‘There was something odd about the rose bushes, Eleanor could not put her finger on it, but they seemed to have bloomed out of season, and were brighter and more colourful than they should be. Perhaps she had some sort of power over them, to make them bloom more beautifully at her will?’
This story has mental illness at its heart, but it also invites the reader to consider the way women can be infantilised and how an illness like depression can spiral out of control, hushed up and locked away. It deals with loss, sometimes the loss of something you never really had. It’s a strange and claustrophobic story with a final twist at the end.
The story is set in rural France, in a place I am very familiar with, so my descriptions of the settings are real places. In the 90s, my grandparents had a house in St Giles, a tiny village on the River Soane, in the bourgoigne region. Its views were of high hills with three crosses on top and at night storms rumbled round flashing in pink and green light. The whole village seemed to be in a timewarp – stuck in 1945, with memorials to the resistance everywhere. The memory of this setting inspired the backdrop for this story.

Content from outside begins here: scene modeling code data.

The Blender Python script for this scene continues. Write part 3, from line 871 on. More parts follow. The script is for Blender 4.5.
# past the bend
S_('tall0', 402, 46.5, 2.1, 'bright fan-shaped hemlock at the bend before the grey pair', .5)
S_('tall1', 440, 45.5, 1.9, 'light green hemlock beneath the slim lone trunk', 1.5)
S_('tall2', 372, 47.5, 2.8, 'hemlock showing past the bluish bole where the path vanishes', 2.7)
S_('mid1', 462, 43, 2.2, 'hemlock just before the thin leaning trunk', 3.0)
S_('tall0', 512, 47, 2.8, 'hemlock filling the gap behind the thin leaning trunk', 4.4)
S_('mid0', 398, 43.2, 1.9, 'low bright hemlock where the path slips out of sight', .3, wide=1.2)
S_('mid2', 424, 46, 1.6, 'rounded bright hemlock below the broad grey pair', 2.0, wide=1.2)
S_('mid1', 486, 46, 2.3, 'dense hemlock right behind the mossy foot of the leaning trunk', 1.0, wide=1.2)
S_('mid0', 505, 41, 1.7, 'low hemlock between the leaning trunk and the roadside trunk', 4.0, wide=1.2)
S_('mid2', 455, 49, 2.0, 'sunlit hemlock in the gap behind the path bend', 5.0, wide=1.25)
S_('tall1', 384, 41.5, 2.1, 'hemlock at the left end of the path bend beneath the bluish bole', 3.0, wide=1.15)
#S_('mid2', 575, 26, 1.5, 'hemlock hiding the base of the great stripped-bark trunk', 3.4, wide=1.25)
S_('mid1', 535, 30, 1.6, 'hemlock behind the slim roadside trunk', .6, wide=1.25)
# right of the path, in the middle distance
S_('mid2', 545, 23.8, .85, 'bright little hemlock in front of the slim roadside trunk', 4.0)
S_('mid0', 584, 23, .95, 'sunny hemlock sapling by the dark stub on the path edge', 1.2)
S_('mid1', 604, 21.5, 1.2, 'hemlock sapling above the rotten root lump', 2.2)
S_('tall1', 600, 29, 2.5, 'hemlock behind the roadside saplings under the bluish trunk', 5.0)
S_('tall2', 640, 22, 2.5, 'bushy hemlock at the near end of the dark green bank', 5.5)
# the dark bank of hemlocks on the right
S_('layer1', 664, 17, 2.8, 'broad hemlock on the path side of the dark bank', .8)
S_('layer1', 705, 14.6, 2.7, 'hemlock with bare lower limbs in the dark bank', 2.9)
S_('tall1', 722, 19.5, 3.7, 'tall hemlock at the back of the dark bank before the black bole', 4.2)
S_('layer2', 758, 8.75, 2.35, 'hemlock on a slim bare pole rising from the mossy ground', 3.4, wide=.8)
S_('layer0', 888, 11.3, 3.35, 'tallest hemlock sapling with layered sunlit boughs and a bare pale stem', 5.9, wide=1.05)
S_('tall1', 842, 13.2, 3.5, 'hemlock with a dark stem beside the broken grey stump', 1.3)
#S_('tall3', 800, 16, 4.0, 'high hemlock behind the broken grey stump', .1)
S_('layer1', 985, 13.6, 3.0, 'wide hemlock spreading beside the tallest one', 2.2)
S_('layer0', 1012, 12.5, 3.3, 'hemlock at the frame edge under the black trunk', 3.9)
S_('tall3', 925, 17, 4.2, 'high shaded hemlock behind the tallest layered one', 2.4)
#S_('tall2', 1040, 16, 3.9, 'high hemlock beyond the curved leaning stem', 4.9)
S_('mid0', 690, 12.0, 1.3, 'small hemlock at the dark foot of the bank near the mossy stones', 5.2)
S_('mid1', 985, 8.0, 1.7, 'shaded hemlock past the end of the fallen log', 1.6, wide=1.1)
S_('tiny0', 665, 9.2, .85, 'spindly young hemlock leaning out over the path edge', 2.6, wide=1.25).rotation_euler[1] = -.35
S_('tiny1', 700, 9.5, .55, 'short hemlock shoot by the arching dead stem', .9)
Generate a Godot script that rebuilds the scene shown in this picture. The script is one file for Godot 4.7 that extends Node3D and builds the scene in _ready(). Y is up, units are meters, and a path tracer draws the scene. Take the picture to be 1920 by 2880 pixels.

‘She concentrated on the corner of the room where a crack ran from the damp-stained wall, papered with blue and green peacocks, up into the white-washed ceiling. Even as she looked, the crack appeared to extend and widen, and she had the feeling of being drawn upwards, likely to disappear into its cavernous tear. She averted her eyes quickly, but on returning her gaze she noticed that something had changed. Was that peacock spreading his tail into a fan before? She blinked. There it was – his tail feathers spread into lots of tiny eyes, all looking back at her.’